The journey, billed as the first American tourist venture into Libya since travel sanctions were lifted in March, featured a week of hiking in the Acacus Mountains near the Sahara oasis town of Ghat, followed by a three-day extension seeing the sights around Tripoli on the coast, which interested me most.

I flew to Tripoli, where I was met by Ludovic Bousquet, a Sahara Desert guide for Hommes et Montagnes, the French company with which Mountain Travel Sobek had subcontracted to organize the trekking part of the trip. With him was local Libyan guide Bilal Aghali, a willowy fellow in a billowing white robe, who told me immediately that he was mentioned on Page 203 of the Lonely Planet guide to Libya.

They took me by van to Aldeyafa Hotel, on a street in downtown Tripoli surrounded by construction sites; nine hotels are due to open here in the next year, they said. The rooms at the Aldeyafa were small, ugly and airless, but the baths were sparkling clean and oversized. Breakfast was yogurt, muesli and Nescafe.

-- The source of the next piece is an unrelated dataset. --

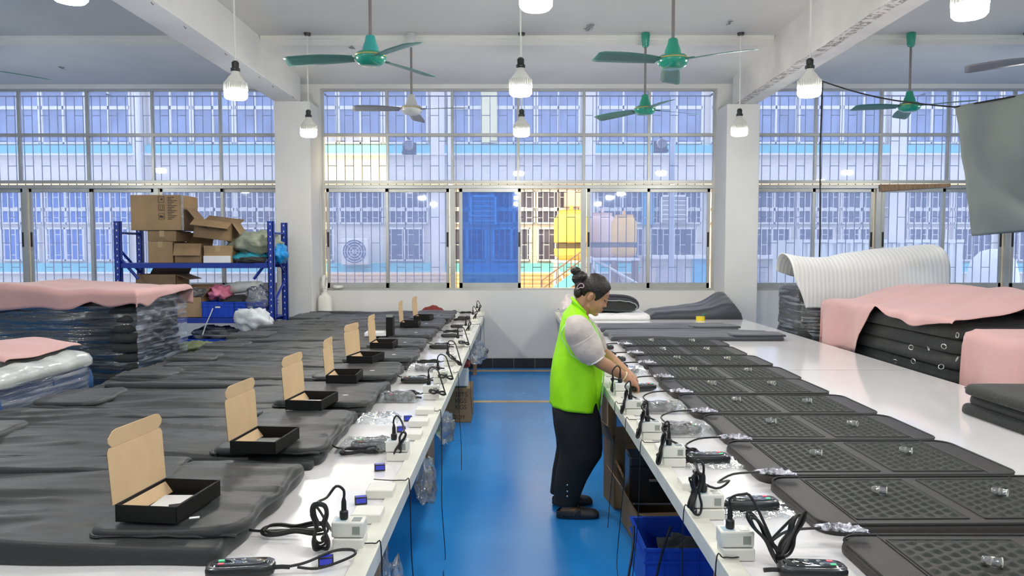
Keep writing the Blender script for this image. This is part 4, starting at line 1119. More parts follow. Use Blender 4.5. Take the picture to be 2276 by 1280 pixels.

The three of us headed out to see the city on foot. He showed me how to cross the street in Tripoli, where the roads aren’t divided into lanes, there are no stop signs and vehicles move in herds. You walk out bravely, with a raised hand and index finger pointing heavenward, as if to say, “Fail to stop at the risk of Allah’s wrath.” It worked.

Tripoli, which has about 1.5 million people, one-fourth of Libya’s total population, has been many things since the Phoenicians founded it about 500 B.C.: a Roman colonial hub that sent grain, slaves and gold from central Africa to the Imperial capital; an outpost of gilded Byzantium; home port of Barbary pirates; and the seat of Italian colonial aspirations before Libya gained its independence after World War II. It sits beside the Mediterranean, all white and toothpaste green, decorated everywhere with portraits of Libyan leader Moammar Gadhafi.

In the city’s heart is Green Square. Streets to the east, with shuttered balconies and Baroque plaster molding, speak of the Italian colonial period, which started in 1911 and left many Libyans fluent in Italian, eating pasta and bearing Italian last names.

To the west of the square are the walled old city and castle, which date largely from the era of the Ottoman Turks from 1500 to 1800 and house the Jamahiriya Museum, where I saw much to admire and intrigue: its extraordinary cache of sculpture, mosaics, coins and other treasures from the classical world; Roman friezes from the triumphal arch in Leptis Magna; a polished marble statue of the Three Graces from Greek Cyrene in eastern Libya.

The next morning I went by taxi to Sabratha, an hour’s drive west of Tripoli on a good highway.

Among its chief glories are villas with private baths, including one with the words “Bene Laba” (Latin for “good wash”) inscribed in a mosaic on the floor. Sabratha’s monumentally colonnaded Temple of Isis, built from 30 B.C. to A.D. 14, looms by the beach, waves occasionally spilling over its foundation. The nearby second-century theater is exquisitely intact, designed to amplify actors’ voices and keep the audience cool by funneling ocean breezes through doorways on the backstage wall.

I returned to Tripoli and was installed in the 28-floor Corinthia Bab Africa Hotel, overlooking the ocean west of the old city. The hotel looks part space shuttle launchpad, part Mormon temple. It opened a year ago as Libya’s first deluxe hotel and has all the obligatory bells and whistles: a spa with a smashing indoor swimming pool, numerous restaurants, room service and 300 handsomely decorated chambers.

The Mountain Travel Sobek group arrived, bright eyed and expectant. We visited Leptis Magna the next morning, a two-hour drive east of Tripoli. Vast and remarkable, it was once the terminus of a trade route to sub-Saharan Africa, one of about 600 colonial settlements on the coast of North Africa that fed the empire’s talent pool. By 200, one-third of the senators in Rome were from North Africa and a native son of Leptis Magna, Septimus Severus, was acclaimed emperor. The partly reconstructed arch near the entrance of the site was built to commemorate his visit home in 203.

From that arch, toppled Corinthian capitals, cracked columns, floors with mosaics still clinging to them, temples and forums roll down to the sea. We stopped at the Hadrianic Baths, which had cold and hot pools and still-intact marble toilets. Although the spell of ancient times was strong, there were, at every turn, groups of Libyan schoolchildren to break it. Some peeked at us shyly, others stared boldly, then burst out laughing. We had been advised to be careful about photographing the camera-phobic Libyans, but clearly, no one had warned the kids about snapping pictures of us. They all wanted photos of themselves with the Americans.

In the end, their eagerness to know us is what I’ll remember most about being a part of the first American tour group to Libya. There will be many more, “inshallah.”